THE REQUEST => In the listing below, locate the lines that hold "objects" and copy them.

PROVIDED DATA =>
--- --- ---
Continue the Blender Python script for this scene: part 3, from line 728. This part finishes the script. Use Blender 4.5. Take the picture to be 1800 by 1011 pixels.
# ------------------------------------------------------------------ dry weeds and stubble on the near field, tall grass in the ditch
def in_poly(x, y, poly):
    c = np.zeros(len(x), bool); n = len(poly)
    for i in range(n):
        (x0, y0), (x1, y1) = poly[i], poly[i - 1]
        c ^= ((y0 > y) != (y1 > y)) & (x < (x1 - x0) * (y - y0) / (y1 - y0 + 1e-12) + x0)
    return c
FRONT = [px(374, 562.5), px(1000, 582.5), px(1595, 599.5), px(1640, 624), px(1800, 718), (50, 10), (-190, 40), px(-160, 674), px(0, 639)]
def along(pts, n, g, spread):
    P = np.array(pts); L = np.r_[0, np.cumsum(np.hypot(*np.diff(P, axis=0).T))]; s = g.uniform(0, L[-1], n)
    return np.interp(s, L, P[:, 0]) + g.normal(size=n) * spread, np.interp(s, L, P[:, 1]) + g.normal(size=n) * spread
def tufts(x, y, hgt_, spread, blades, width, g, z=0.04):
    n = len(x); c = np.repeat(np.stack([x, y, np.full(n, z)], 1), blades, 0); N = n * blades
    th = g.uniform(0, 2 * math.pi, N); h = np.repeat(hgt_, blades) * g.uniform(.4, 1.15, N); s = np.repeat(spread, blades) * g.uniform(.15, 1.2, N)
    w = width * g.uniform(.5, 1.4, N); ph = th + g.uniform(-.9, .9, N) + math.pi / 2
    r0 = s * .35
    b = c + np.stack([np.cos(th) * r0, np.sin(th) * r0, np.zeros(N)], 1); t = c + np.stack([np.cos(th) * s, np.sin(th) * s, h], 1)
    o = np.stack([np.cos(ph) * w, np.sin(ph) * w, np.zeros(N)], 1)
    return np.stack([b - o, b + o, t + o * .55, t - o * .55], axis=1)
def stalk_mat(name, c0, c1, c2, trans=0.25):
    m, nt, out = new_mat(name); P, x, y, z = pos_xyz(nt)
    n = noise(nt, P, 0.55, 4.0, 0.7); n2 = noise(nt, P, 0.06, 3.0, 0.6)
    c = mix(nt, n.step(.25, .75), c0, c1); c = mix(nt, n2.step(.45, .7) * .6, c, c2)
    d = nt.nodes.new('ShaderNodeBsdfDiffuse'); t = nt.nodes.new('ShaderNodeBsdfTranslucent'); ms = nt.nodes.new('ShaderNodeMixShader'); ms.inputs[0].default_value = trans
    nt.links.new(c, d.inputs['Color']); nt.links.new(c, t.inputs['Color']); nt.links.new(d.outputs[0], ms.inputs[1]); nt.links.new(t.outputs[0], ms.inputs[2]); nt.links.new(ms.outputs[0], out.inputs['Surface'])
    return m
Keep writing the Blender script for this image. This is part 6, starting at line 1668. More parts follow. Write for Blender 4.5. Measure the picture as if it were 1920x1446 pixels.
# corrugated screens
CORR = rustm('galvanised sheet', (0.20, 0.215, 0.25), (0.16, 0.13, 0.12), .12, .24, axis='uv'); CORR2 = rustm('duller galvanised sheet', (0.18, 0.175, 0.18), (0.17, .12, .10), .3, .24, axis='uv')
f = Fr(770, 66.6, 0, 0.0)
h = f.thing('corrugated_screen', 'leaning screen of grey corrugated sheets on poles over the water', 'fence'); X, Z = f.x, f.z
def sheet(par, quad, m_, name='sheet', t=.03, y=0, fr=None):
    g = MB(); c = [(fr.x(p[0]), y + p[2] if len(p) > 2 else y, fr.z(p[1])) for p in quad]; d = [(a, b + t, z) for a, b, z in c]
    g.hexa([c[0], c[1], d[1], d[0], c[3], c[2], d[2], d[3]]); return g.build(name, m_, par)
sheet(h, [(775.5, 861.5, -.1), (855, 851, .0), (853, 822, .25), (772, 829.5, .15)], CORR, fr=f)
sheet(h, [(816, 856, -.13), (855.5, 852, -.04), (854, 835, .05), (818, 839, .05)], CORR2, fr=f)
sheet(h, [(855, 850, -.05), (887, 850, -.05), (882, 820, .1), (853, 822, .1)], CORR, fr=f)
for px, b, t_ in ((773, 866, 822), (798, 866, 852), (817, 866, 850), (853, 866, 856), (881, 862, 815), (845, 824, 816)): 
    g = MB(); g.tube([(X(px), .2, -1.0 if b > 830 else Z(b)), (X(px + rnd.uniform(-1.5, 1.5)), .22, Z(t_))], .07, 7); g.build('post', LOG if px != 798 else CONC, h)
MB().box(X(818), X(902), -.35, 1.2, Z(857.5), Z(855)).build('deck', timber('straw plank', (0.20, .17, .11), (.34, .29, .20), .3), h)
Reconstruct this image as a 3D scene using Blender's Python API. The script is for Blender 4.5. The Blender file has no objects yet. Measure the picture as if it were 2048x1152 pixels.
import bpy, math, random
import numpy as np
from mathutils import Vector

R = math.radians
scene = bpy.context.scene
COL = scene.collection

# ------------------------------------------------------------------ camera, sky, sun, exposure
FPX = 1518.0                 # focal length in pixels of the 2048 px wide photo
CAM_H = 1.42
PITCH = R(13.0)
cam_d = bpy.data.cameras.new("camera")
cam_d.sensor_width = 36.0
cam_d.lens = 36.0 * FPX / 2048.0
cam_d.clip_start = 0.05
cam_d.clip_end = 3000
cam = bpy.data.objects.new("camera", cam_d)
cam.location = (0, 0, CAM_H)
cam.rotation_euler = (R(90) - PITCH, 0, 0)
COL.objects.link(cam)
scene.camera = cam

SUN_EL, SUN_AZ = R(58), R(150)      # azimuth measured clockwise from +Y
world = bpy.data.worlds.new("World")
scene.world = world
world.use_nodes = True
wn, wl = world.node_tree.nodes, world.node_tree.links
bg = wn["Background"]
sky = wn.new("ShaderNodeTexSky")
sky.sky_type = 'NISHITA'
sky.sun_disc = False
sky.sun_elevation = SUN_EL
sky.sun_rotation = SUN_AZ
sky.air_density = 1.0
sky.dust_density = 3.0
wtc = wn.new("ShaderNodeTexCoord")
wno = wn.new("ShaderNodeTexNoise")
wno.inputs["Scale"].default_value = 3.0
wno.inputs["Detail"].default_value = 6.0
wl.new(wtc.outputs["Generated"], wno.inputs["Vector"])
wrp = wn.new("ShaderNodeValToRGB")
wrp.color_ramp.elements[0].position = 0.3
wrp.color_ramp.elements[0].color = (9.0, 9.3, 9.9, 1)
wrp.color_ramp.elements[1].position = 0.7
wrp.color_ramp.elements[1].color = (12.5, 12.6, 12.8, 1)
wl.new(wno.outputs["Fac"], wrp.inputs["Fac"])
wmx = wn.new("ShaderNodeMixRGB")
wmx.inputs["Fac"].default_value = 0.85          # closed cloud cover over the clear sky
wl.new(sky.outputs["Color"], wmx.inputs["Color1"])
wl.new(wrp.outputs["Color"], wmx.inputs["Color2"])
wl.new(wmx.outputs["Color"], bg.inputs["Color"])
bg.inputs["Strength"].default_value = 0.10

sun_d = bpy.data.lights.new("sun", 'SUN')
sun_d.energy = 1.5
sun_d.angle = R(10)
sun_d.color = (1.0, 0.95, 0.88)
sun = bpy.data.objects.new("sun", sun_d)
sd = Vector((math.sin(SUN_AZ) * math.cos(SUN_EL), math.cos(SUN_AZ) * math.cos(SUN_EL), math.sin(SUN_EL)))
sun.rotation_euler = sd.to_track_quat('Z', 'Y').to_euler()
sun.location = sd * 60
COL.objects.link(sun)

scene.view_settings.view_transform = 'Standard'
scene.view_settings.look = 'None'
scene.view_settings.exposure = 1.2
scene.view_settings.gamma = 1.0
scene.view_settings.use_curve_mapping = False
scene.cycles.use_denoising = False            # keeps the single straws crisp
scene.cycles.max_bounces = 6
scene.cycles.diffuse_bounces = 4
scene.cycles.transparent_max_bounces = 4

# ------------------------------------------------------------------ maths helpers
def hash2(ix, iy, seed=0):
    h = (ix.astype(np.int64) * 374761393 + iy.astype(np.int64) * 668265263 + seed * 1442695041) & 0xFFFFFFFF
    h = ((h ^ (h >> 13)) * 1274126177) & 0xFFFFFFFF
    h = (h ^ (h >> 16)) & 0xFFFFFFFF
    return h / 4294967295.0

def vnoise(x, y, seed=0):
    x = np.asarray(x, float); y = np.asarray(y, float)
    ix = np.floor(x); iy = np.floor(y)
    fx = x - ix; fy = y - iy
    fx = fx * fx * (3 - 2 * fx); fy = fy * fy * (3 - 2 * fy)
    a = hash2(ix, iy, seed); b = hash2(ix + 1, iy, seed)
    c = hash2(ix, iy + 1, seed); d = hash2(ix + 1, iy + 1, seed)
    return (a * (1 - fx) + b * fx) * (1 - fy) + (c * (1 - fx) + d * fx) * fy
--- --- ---
ANSWER TO THE TASK =>
Reconstruct this image as a 3D scene using Blender's Python API. The script is for Blender 4.5. The Blender file has no objects yet. Measure the picture as if it were 2048x1152 pixels.
cam = bpy.data.objects.new("camera", cam_d)
COL.objects.link(cam)
sun = bpy.data.objects.new("sun", sun_d)
COL.objects.link(sun)